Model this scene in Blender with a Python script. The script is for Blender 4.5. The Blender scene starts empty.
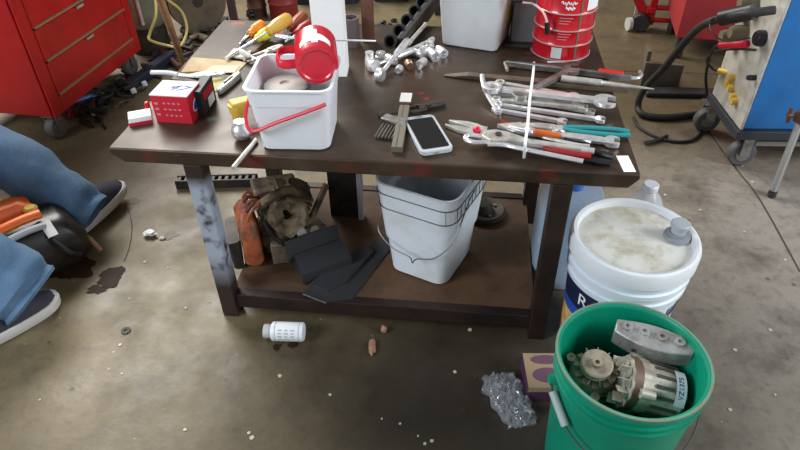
import bpy, bmesh, math, random
import numpy as np
from mathutils import Vector, Matrix, noise
random.seed(7)
D = bpy.data
COL = bpy.context.scene.collection
SC = bpy.context.scene
PI = math.pi

# ---------------------------------------------------------------- camera
FPX, PITCH, ROLL, CAMZ = 626.0, 0.6735, -0.0167, 1.3718
F_ = Vector((0, math.cos(PITCH), -math.sin(PITCH)))
R0 = Vector((1, 0, 0)); U0 = R0.cross(F_)
R_ = math.cos(ROLL)*R0 + math.sin(ROLL)*U0
U_ = -math.sin(ROLL)*R0 + math.cos(ROLL)*U0
cd = D.cameras.new('camera'); cam = D.objects.new('camera', cd); COL.objects.link(cam)
cd.sensor_width = 36; cd.lens = FPX/800*36; cd.clip_start = .02
mw = Matrix((R_, U_, -F_)).transposed().to_4x4(); mw.translation = Vector((0, 0, CAMZ))
cam.matrix_world = mw; SC.camera = cam
# ---------------------------------------------------------------- light
SC.view_settings.view_transform = 'Standard'; SC.view_settings.look = 'None'
SC.view_settings.gamma = 1; SC.view_settings.exposure = 0.68
SC.view_settings.use_curve_mapping = False
w = D.worlds.new('world'); SC.world = w; w.use_nodes = True
w.node_tree.nodes['Background'].inputs[0].default_value = (.93, .96, 1.0, 1)
w.node_tree.nodes['Background'].inputs[1].default_value = .19
def area(name, loc, target, sx, sy, power, col):
    l = D.lights.new(name, 'AREA'); l.shape = 'RECTANGLE'; l.size = sx; l.size_y = sy
    l.energy = power; l.color = col
    o = D.objects.new(name, l); COL.objects.link(o); o.location = loc
    o.rotation_euler = (Vector(target)-Vector(loc)).to_track_quat('-Z', 'Y').to_euler()
area('far_door_daylight', (-2.6, 5.4, 4.0), (.2, 1.3, .3), 3.4, 2.2, 270, (1, .97, .91))
area('right_door_daylight', (4.2, -.2, 2.6), (.6, 1.3, .3), 2.0, 2.0, 120, (.88, .94, 1))
area('left_front_fill', (-3.2, -.6, 2.4), (-.3, 1.5, .4), 1.6, 1.4, 82, (.80, .89, 1))  # unseen cool fill added from the left front to brighten front faces

# ---------------------------------------------------------------- placing
def u(px, py, z=0.0):
    d = F_ + R_*((px-400)/FPX) + U_*((225-py)/FPX)
    return Vector((0, 0, CAMZ)) + d*((z-CAMZ)/d.z)
def seg(a, b, z):
    A, B = u(*a, z), u(*b, z); d = B-A
    return A, math.atan2(d.y, d.x), d.length
T = .578
YAW = -.1232

# ---------------------------------------------------------------- materials
MC = {}
def mat(name, col, rough=.6, metal=0, col2=None, scale=12, amt=.5, detail=4, bump=0, bscale=60, lo=.42, hi=.62, trans=0, alpha=1, coat=0):
    if name in MC: return MC[name]
    m = D.materials.new(name); m.use_nodes = True; nt = m.node_tree; b = nt.nodes['Principled BSDF']
    b.inputs['Base Color'].default_value = (*col, 1); b.inputs['Roughness'].default_value = rough
    b.inputs['Metallic'].default_value = metal
    if trans: b.inputs['Transmission Weight'].default_value = trans
    if alpha < 1: b.inputs['Alpha'].default_value = alpha
    if coat: b.inputs['Coat Weight'].default_value = coat
    tc = nt.nodes.new('ShaderNodeTexCoord')
    if col2:
        n = nt.nodes.new('ShaderNodeTexNoise'); n.inputs['Scale'].default_value = scale; n.inputs['Detail'].default_value = detail
        n.inputs['Roughness'].default_value = .65
        nt.links.new(tc.outputs['Object'], n.inputs['Vector'])
        r = nt.nodes.new('ShaderNodeMapRange'); r.inputs[1].default_value = lo; r.inputs[2].default_value = hi
        r.inputs[4].default_value = amt
        nt.links.new(n.outputs[0], r.inputs[0])
        x = nt.nodes.new('ShaderNodeMix'); x.data_type = 'RGBA'
        x.inputs[6].default_value = (*col, 1); x.inputs[7].default_value = (*col2, 1)
        nt.links.new(r.outputs[0], x.inputs[0]); nt.links.new(x.outputs[2], b.inputs['Base Color'])
    if bump:
        n2 = nt.nodes.new('ShaderNodeTexNoise'); n2.inputs['Scale'].default_value = bscale; n2.inputs['Detail'].default_value = 4
        nt.links.new(tc.outputs['Object'], n2.inputs['Vector'])
        bp = nt.nodes.new('ShaderNodeBump'); bp.inputs['Strength'].default_value = bump; bp.inputs['Distance'].default_value = .004
        nt.links.new(n2.outputs[0], bp.inputs['Height']); nt.links.new(bp.outputs[0], b.inputs['Normal'])
    if name in ('phone_glass', 'fresh_oil'): b.inputs['Specular IOR Level'].default_value = .12
    MC[name] = m
    return m
RED = mat('red_paint', (.52, .006, .010), .35, 0, (.33, .004, .006), 6, .6, coat=.3)
REDP = mat('red_plastic', (.68, .01, .035), .4)
RUST = mat('dark_rusty_steel', (.038, .020, .015), .5, .3, (.016, .010, .009), 9, .9, bump=.2)
STEEL = mat('worn_steel', (.36, .35, .33), .42, .8, (.16, .14, .12), 25, .7)
CHROME = mat('chrome', (.92, .93, .94), .28, .72, (.66, .58, .55), 40, .5)
SATIN = mat('satin_steel', (.66, .64, .59), .42, .55, (.38, .34, .28), 30, .7)
DARKM = mat('dark_metal', (.035, .032, .03), .5, .5, (.09, .07, .05), 18, .6)
BLACK = mat('black_plastic', (.012, .012, .013), .4)
BLACKR = mat('black_rubber', (.016, .016, .017), .6, 0, (.05, .045, .04), 20, .6)
WHITE = mat('white_plastic', (.84, .86, .88), .35, 0, (.70, .70, .68), 6, .35)
WPAPER = mat('white_paper', (.90, .90, .88), .7)
DIRTYW = mat('dirty_cream_plastic', (.80, .78, .70), .45, 0, (.48, .41, .27), 13, .8, lo=.45, hi=.66)
GREEN = mat('green_plastic', (.0, .27, .155), .4, 0, (.0, .19, .105), 7, .5)
GREYP = mat('grey_plastic', (.42, .44, .46), .45)
YEL = mat('yellow_plastic', (.72, .46, .06), .45, 0, (.50, .30, .05), 20, .5)
ORANGE = mat('orange_plastic', (.95, .17, .012), .4, 0, (.5, .1, .02), 20, .4)
SCR = mat('dark_brown_scrap', (.05, .03, .02), .6, .3, (.02, .015, .012), 12, .8)
BROWN = mat('rusty_brown_steel', (.15, .06, .035), .6, .2, (.06, .03, .02), 10, .8)
WOOD = mat('worn_wood', (.36, .19, .09), .6, 0, (.24, .12, .05), 30, .7)
GRIME = mat('grimy_cast_metal', (.26, .19, .11), .65, .3, (.035, .026, .02), 22, .9, bump=.6, bscale=90)
ALU = mat('cast_aluminium', (.46, .46, .45), .45, .6, (.22, .20, .17), 22, .7, bump=.2)
ALUB = mat('tan_cast_aluminium', (.42, .37, .28), .5, .45, (.19, .15, .10), 24, .7, bump=.3)
COPPER = mat('copper_winding', (.36, .13, .07), .5, .6)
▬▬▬
# AIM OF THE EXERCISE
Tally up the lines with the word "scene" in them, and answer with that number by itself.

# RIGHT ANSWER
3